Thursday, March 1, 2018

Stiff Penalties Needed for Convicted Elephant Poachers and Ivory Smugglers

Elephant ivory confiscated from Nouabale-Ndoki National Park

The Wildlife Conservation Society (WCS) recently reported that three men have been convicted in the Republic of the Congo of killing elephants for their tusks and sentenced to five years in jail, along with being fined an equivalent of $10,000 each. The trio were part of a group of six poachers who reportedly invaded Nouabale-Ndoki National Park on January 13 and  were first sighted by researchers from the Goualougo Triangle Ape Project working in the southern part of the national park. Following information of gunfire, park authorities deployed four ranger teams who ambushed the poachers on February 2. However, the six-man group was able to escape but left behind sixteen tusks, along with equipment including an AK-47 rifle. Park authorities and local police managed to arrest the first half of the gang in the adjoining town of Pokola. The remaining three members are still at large, including the group's suspected leader. The convicted men reportedly admitted to have illegally entered the national park on several previous occasions in the last four years, and taking some 881 pounds of ivory. They are also thought to have connections to some of northern Congo's most infamous elephant poachers and ivory traffickers, such as Samuel Pembele who also received a five-year prison sentence for elephant poaching in the same area in 2016, and Daring Dissaka who was sentenced last year.
Forest elephants

I really think that sentencing elephant poachers to just five years in prison is not enough to send a message that elephant poaching in Africa or anywhere in the world will not be tolerated.

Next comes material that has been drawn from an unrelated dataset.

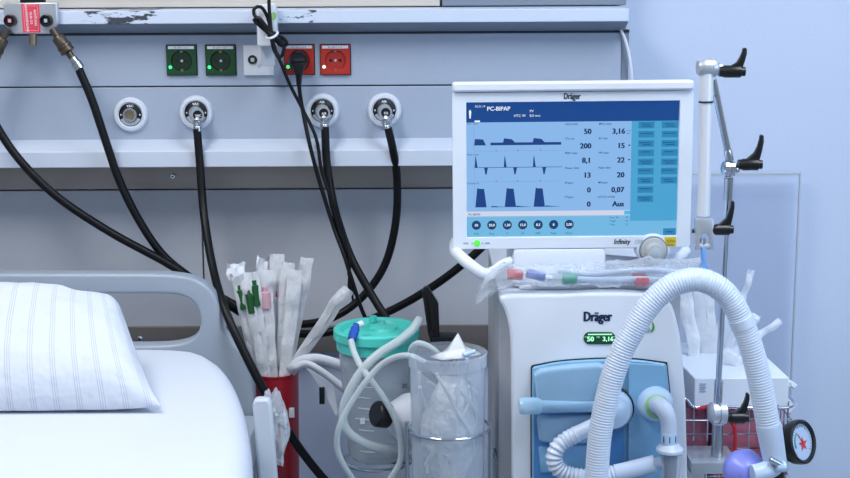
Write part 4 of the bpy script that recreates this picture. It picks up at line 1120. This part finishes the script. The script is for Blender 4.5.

This ongoing issue is known to benefit not just common poachers, but also international criminal syndicates and terrorist organizations. Therefore, I believe it is crucial to impose stiff penalties on anybody involved in elephant poaching and ivory smuggling. This means that instead of five years, anybody convicted of ivory poaching and smuggling should be sentenced to either ten to twenty years or even life in prison, depending on an individual's or a group of individuals' criminal history in these crimes. It is also necessary to impose the death penalty, especially on those individuals who happen to be major underworld figures who specialize in the illegal ivory smuggling. The key is to strike fear in the hearts of these blood-thirsty criminals, who ruthlessly slaughter the world's elephant populations as well as other endangered species in Africa and beyond to feed the insatiable appetite of the global criminal empire.